Une pression internationale
Certains États du Pacifique cèdent déjà aux sirènes du profit immédiat en soldant leur patrimoine écologique, d’autres résistent. La Polynésie française a adopté une déclaration solennelle pour un moratoire, concernant la seule exploitation, sans limite de temps en 2022. L’assemblée de Wallis-et-Futuna a émis un vœu pour un moratoire de 50 ans.
L’avant-projet de moratoire proposé initialement pour une durée de 10 ans avait été adopté par le gouvernement le 23 novembre 2022, après un important travail de concertation avec toutes les parties prenantes impliquées dans la gestion du Parc.

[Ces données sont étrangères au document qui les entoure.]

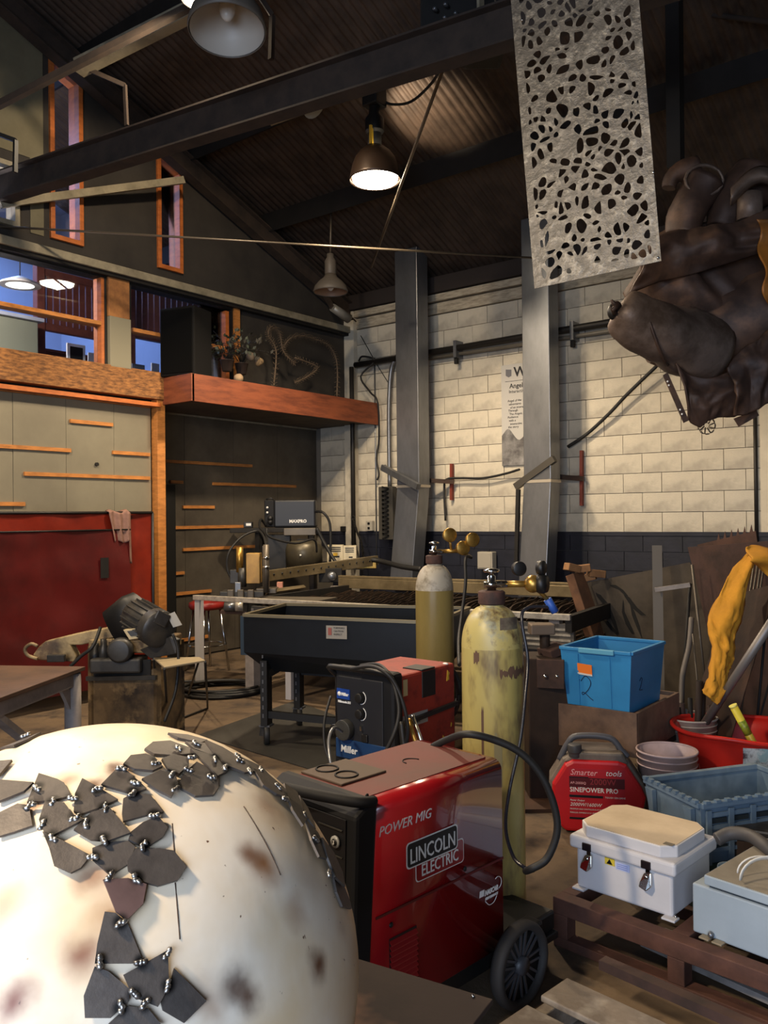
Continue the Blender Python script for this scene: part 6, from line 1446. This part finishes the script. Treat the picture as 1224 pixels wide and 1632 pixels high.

Il a reçu un avis favorable du conseil économique social et environnemental, du Conseil d’État, du Comité consultatif de l’environnement, du conseil des mines, du comité de gestion mais également lors de la consultation du public.
Les élus du congrès ont choisi d’allonger la durée du moratoire à 50 ans afin de préserver l’océan, « origine de toute vie » au sens océanien, et prendre davantage en compte cette dimension à la fois culturelle et holistique – qui prévaut sur les intérêts économiques.
Le délai du moratoire doit permettre d’approfondir les connaissances scientifiques sur ces surfaces pour la plupart inexplorées, de manière à éclairer les générations futures sur les décisions à prendre quant à ce patrimoine dont l’importance dépasse largement les limites de nos eaux et les seuls intérêts des Calédoniens.
Grands fonds marins : un formidable terrain de recherche
Les grands fonds marins suscitent l’intérêt des chercheurs en géosciences depuis les années 1960 : de nombreuses données ont été accumulées depuis, notamment grâce aux campagnes menées avec les navires de la flotte océanographique française. Entre 1990 et 2014, le programme ZONECO cofinancé par l’État et la Nouvelle-Calédonie a permis de mener sept campagnes de géophysique dans la mer de Corail et de nombreuses explorations côtières. De nouvelles connaissances complétées par les données géologiques de références rassemblées par la direction de l’industrie, des mines et de l’énergie (DIMENC) depuis 2012, des partenariats avec les services géologiques australien ou néo-zélandais et 13 campagnes menées par l’Ifremer et le gouvernement de la Nouvelle-Calédonie. Une seule certitude : il reste beaucoup à découvrir, qu’il s’agisse de créatures inconnues ou de richesses insoupçonnées.